> **EXERCISE TASK**: Your task is to print all of the data word for word.

> **EXERCISE MATERIAL**:
((

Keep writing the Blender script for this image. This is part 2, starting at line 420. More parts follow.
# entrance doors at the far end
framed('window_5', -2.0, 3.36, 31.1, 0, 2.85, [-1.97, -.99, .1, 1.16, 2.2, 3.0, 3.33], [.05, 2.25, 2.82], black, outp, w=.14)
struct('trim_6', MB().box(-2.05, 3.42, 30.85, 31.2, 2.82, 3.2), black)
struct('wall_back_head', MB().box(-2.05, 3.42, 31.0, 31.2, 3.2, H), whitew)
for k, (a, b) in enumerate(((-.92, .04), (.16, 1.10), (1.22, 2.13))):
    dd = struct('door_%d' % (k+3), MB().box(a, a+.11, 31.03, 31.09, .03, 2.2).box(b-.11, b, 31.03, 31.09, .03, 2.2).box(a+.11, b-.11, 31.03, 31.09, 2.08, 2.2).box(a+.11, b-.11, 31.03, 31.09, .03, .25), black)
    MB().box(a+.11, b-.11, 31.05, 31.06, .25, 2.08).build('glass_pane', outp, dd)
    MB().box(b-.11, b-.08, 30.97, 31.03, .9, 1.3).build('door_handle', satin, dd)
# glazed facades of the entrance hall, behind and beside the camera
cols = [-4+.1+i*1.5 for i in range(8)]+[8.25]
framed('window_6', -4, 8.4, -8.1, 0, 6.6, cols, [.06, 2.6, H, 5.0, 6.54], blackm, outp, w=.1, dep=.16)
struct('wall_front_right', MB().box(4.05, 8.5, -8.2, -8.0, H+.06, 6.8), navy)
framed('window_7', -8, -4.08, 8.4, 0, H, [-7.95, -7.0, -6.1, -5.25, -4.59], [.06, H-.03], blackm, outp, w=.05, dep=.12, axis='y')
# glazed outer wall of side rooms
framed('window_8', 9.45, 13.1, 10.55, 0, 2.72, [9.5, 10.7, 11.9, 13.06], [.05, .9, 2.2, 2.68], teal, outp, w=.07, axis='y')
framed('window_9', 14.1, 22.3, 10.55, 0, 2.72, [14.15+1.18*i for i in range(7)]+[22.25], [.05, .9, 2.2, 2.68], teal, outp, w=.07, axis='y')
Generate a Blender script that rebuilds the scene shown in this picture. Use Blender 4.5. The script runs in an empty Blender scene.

))

> **SOLUTION TO THIS EXERCISE**:
Keep writing the Blender script for this image. This is part 2, starting at line 420. More parts follow.
# entrance doors at the far end
framed('window_5', -2.0, 3.36, 31.1, 0, 2.85, [-1.97, -.99, .1, 1.16, 2.2, 3.0, 3.33], [.05, 2.25, 2.82], black, outp, w=.14)
struct('trim_6', MB().box(-2.05, 3.42, 30.85, 31.2, 2.82, 3.2), black)
struct('wall_back_head', MB().box(-2.05, 3.42, 31.0, 31.2, 3.2, H), whitew)
for k, (a, b) in enumerate(((-.92, .04), (.16, 1.10), (1.22, 2.13))):
    dd = struct('door_%d' % (k+3), MB().box(a, a+.11, 31.03, 31.09, .03, 2.2).box(b-.11, b, 31.03, 31.09, .03, 2.2).box(a+.11, b-.11, 31.03, 31.09, 2.08, 2.2).box(a+.11, b-.11, 31.03, 31.09, .03, .25), black)
    MB().box(a+.11, b-.11, 31.05, 31.06, .25, 2.08).build('glass_pane', outp, dd)
    MB().box(b-.11, b-.08, 30.97, 31.03, .9, 1.3).build('door_handle', satin, dd)
# glazed facades of the entrance hall, behind and beside the camera
cols = [-4+.1+i*1.5 for i in range(8)]+[8.25]
framed('window_6', -4, 8.4, -8.1, 0, 6.6, cols, [.06, 2.6, H, 5.0, 6.54], blackm, outp, w=.1, dep=.16)
struct('wall_front_right', MB().box(4.05, 8.5, -8.2, -8.0, H+.06, 6.8), navy)
framed('window_7', -8, -4.08, 8.4, 0, H, [-7.95, -7.0, -6.1, -5.25, -4.59], [.06, H-.03], blackm, outp, w=.05, dep=.12, axis='y')
# glazed outer wall of side rooms
framed('window_8', 9.45, 13.1, 10.55, 0, 2.72, [9.5, 10.7, 11.9, 13.06], [.05, .9, 2.2, 2.68], teal, outp, w=.07, axis='y')
framed('window_9', 14.1, 22.3, 10.55, 0, 2.72, [14.15+1.18*i for i in range(7)]+[22.25], [.05, .9, 2.2, 2.68], teal, outp, w=.07, axis='y')
Generate a Blender script that rebuilds the scene shown in this picture. Use Blender 4.5. The script runs in an empty Blender scene.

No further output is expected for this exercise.